⟨

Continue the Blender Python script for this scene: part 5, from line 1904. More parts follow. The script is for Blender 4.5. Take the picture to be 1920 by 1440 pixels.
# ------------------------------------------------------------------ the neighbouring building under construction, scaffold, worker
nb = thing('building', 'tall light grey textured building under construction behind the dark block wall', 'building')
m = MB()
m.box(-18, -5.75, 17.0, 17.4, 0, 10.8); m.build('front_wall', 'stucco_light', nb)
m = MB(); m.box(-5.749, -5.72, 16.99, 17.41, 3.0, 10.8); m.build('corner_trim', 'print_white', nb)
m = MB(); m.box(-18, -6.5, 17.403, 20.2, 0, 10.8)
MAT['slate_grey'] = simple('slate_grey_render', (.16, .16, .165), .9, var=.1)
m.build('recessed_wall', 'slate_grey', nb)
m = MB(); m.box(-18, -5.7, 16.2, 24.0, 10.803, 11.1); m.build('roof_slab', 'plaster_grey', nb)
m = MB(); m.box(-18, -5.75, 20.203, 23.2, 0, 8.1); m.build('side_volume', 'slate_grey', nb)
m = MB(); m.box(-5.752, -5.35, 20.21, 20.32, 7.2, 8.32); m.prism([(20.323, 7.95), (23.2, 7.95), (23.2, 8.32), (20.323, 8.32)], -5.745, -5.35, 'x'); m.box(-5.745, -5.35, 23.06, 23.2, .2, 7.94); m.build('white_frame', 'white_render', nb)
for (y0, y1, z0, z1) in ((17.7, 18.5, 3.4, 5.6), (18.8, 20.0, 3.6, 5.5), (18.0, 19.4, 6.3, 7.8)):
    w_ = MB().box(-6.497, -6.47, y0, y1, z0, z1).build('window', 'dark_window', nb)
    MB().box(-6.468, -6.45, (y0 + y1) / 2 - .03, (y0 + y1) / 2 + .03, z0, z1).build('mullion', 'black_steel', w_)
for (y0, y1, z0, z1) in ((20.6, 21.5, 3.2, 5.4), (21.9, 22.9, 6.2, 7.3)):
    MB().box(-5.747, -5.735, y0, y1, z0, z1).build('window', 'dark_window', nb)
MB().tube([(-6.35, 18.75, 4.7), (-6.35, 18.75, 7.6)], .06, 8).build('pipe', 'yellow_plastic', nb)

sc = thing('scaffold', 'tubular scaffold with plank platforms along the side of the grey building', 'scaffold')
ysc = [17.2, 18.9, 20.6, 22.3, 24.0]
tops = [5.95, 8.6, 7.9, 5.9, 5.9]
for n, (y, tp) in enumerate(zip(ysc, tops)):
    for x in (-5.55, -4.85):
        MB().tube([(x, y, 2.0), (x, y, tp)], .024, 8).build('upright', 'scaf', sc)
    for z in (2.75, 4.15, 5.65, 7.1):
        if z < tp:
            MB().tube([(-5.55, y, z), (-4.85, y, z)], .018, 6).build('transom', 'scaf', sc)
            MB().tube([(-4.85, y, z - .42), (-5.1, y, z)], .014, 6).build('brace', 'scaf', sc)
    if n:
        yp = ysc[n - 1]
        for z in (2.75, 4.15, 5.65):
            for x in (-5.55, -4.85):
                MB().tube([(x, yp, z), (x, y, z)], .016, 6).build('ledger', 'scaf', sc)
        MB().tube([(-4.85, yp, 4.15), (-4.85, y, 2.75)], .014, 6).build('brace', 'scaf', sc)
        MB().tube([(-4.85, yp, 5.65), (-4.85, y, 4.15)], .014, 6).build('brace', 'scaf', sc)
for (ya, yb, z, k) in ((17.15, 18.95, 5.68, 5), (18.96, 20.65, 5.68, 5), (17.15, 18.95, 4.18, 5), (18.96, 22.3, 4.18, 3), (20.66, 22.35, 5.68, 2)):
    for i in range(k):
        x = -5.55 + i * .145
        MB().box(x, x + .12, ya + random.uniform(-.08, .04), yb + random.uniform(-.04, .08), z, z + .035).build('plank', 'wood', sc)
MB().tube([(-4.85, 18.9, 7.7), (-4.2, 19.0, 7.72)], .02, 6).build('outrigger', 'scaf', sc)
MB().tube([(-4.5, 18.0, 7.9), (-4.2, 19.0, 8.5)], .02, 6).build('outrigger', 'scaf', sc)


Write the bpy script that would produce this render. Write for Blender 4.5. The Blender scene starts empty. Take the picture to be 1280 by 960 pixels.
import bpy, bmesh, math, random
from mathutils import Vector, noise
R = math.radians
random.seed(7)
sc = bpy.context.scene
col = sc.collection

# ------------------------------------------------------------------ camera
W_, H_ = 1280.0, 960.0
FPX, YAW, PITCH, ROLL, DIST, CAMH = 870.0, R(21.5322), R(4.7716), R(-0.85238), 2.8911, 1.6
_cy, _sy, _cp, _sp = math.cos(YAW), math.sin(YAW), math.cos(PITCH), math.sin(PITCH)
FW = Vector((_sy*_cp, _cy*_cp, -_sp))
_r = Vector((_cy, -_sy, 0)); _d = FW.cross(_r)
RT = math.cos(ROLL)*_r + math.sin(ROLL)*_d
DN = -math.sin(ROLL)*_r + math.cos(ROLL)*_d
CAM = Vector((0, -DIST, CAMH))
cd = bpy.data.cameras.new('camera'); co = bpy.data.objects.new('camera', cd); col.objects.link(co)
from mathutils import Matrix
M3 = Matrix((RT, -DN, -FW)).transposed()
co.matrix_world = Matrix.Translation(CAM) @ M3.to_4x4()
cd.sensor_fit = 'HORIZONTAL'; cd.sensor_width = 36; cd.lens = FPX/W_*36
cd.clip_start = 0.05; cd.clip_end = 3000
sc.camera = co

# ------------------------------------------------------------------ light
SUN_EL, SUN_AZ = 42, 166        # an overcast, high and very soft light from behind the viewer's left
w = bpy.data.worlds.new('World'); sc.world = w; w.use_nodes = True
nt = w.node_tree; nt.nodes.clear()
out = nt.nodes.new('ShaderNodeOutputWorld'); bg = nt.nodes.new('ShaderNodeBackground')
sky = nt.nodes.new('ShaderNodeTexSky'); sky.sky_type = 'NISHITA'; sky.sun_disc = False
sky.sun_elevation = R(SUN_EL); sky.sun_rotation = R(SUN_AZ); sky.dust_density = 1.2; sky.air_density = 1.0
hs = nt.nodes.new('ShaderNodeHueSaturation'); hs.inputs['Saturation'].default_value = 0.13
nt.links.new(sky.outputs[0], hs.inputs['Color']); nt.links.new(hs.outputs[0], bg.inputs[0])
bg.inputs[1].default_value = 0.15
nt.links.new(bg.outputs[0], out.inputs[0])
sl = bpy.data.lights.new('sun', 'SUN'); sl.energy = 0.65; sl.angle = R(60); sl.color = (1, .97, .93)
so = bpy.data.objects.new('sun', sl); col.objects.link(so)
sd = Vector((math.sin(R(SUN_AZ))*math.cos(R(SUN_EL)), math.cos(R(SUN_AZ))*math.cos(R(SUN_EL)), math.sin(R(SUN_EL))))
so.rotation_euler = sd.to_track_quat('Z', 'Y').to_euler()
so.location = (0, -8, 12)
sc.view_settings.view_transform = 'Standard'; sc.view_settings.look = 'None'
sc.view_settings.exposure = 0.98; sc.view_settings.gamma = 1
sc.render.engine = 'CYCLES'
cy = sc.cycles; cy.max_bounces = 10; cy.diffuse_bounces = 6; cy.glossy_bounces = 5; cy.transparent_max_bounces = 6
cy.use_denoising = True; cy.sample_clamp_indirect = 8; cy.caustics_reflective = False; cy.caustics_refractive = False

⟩

Exercise brief ▸ Repeat exactly the lines from the one that contains "Write the bpy" through the one that contains "col = sc.collection", and only those.

Final result ▸
Write the bpy script that would produce this render. Write for Blender 4.5. The Blender scene starts empty. Take the picture to be 1280 by 960 pixels.
import bpy, bmesh, math, random
from mathutils import Vector, noise
R = math.radians
random.seed(7)
sc = bpy.context.scene
col = sc.collection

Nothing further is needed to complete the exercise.